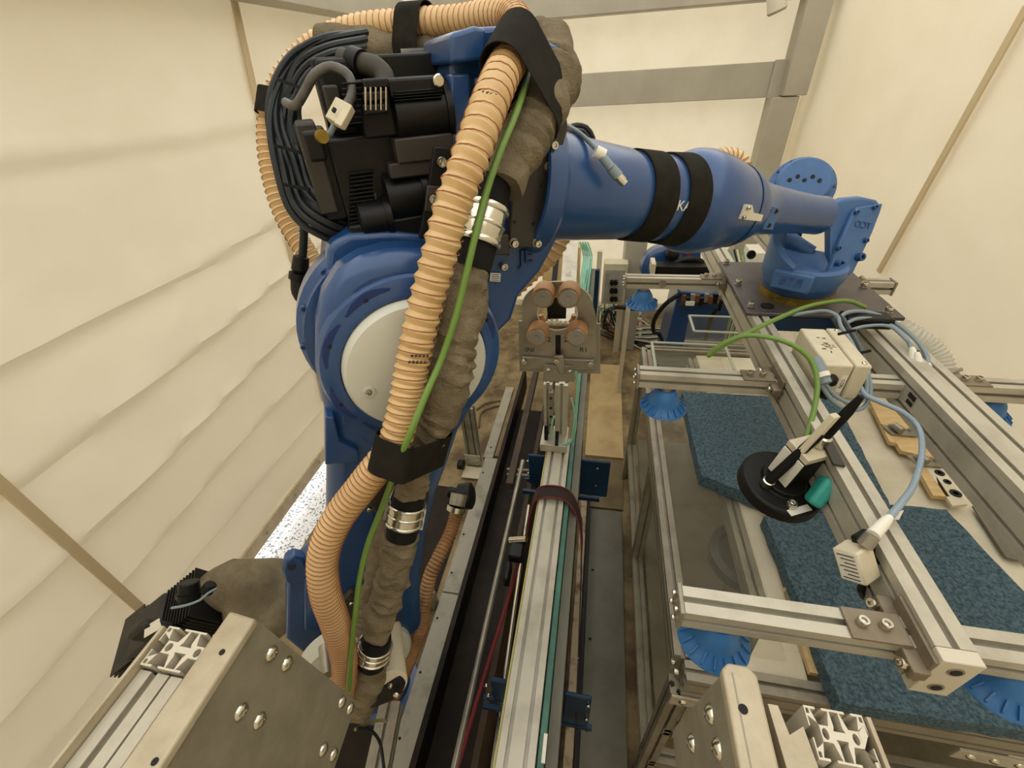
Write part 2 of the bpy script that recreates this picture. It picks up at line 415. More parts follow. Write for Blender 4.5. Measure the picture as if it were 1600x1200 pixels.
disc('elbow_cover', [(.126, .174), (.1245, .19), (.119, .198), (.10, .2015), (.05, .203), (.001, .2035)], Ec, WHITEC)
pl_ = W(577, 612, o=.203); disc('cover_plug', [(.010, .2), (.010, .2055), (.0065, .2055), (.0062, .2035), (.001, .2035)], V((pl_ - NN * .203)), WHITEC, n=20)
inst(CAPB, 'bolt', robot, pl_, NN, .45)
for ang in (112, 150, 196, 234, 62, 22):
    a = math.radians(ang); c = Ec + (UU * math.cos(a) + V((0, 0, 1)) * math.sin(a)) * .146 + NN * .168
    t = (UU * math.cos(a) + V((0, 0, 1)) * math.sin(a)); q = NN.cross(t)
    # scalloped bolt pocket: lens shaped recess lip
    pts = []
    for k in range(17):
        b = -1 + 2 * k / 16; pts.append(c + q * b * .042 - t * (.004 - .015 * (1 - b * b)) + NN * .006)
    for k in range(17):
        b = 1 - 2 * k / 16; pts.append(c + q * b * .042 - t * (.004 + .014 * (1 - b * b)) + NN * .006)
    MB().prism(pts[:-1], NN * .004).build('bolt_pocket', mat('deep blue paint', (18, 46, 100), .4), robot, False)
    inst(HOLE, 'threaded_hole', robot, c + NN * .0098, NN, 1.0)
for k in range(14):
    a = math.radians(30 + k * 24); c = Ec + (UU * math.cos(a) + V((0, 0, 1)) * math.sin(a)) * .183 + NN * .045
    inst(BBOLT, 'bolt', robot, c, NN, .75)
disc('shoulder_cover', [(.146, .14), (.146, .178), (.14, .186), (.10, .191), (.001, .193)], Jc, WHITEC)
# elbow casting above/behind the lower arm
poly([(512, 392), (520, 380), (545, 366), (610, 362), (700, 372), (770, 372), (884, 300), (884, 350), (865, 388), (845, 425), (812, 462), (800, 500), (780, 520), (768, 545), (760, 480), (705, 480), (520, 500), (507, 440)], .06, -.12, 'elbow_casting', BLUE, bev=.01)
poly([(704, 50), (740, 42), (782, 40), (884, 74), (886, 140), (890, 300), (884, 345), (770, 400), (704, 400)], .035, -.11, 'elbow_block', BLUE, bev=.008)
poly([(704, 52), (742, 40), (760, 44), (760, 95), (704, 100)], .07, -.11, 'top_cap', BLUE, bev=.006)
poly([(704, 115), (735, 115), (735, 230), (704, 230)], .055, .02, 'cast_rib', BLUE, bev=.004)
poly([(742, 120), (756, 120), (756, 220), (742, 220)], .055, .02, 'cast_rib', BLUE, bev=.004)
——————
§ What to do
Exactly as written, return every line of the listing, but not the pictures.

§ Solution to the problem
Write part 2 of the bpy script that recreates this picture. It picks up at line 415. More parts follow. Write for Blender 4.5. Measure the picture as if it were 1600x1200 pixels.
disc('elbow_cover', [(.126, .174), (.1245, .19), (.119, .198), (.10, .2015), (.05, .203), (.001, .2035)], Ec, WHITEC)
pl_ = W(577, 612, o=.203); disc('cover_plug', [(.010, .2), (.010, .2055), (.0065, .2055), (.0062, .2035), (.001, .2035)], V((pl_ - NN * .203)), WHITEC, n=20)
inst(CAPB, 'bolt', robot, pl_, NN, .45)
for ang in (112, 150, 196, 234, 62, 22):
    a = math.radians(ang); c = Ec + (UU * math.cos(a) + V((0, 0, 1)) * math.sin(a)) * .146 + NN * .168
    t = (UU * math.cos(a) + V((0, 0, 1)) * math.sin(a)); q = NN.cross(t)
    # scalloped bolt pocket: lens shaped recess lip
    pts = []
    for k in range(17):
        b = -1 + 2 * k / 16; pts.append(c + q * b * .042 - t * (.004 - .015 * (1 - b * b)) + NN * .006)
    for k in range(17):
        b = 1 - 2 * k / 16; pts.append(c + q * b * .042 - t * (.004 + .014 * (1 - b * b)) + NN * .006)
    MB().prism(pts[:-1], NN * .004).build('bolt_pocket', mat('deep blue paint', (18, 46, 100), .4), robot, False)
    inst(HOLE, 'threaded_hole', robot, c + NN * .0098, NN, 1.0)
for k in range(14):
    a = math.radians(30 + k * 24); c = Ec + (UU * math.cos(a) + V((0, 0, 1)) * math.sin(a)) * .183 + NN * .045
    inst(BBOLT, 'bolt', robot, c, NN, .75)
disc('shoulder_cover', [(.146, .14), (.146, .178), (.14, .186), (.10, .191), (.001, .193)], Jc, WHITEC)
# elbow casting above/behind the lower arm
poly([(512, 392), (520, 380), (545, 366), (610, 362), (700, 372), (770, 372), (884, 300), (884, 350), (865, 388), (845, 425), (812, 462), (800, 500), (780, 520), (768, 545), (760, 480), (705, 480), (520, 500), (507, 440)], .06, -.12, 'elbow_casting', BLUE, bev=.01)
poly([(704, 50), (740, 42), (782, 40), (884, 74), (886, 140), (890, 300), (884, 345), (770, 400), (704, 400)], .035, -.11, 'elbow_block', BLUE, bev=.008)
poly([(704, 52), (742, 40), (760, 44), (760, 95), (704, 100)], .07, -.11, 'top_cap', BLUE, bev=.006)
poly([(704, 115), (735, 115), (735, 230), (704, 230)], .055, .02, 'cast_rib', BLUE, bev=.004)
poly([(742, 120), (756, 120), (756, 220), (742, 220)], .055, .02, 'cast_rib', BLUE, bev=.004)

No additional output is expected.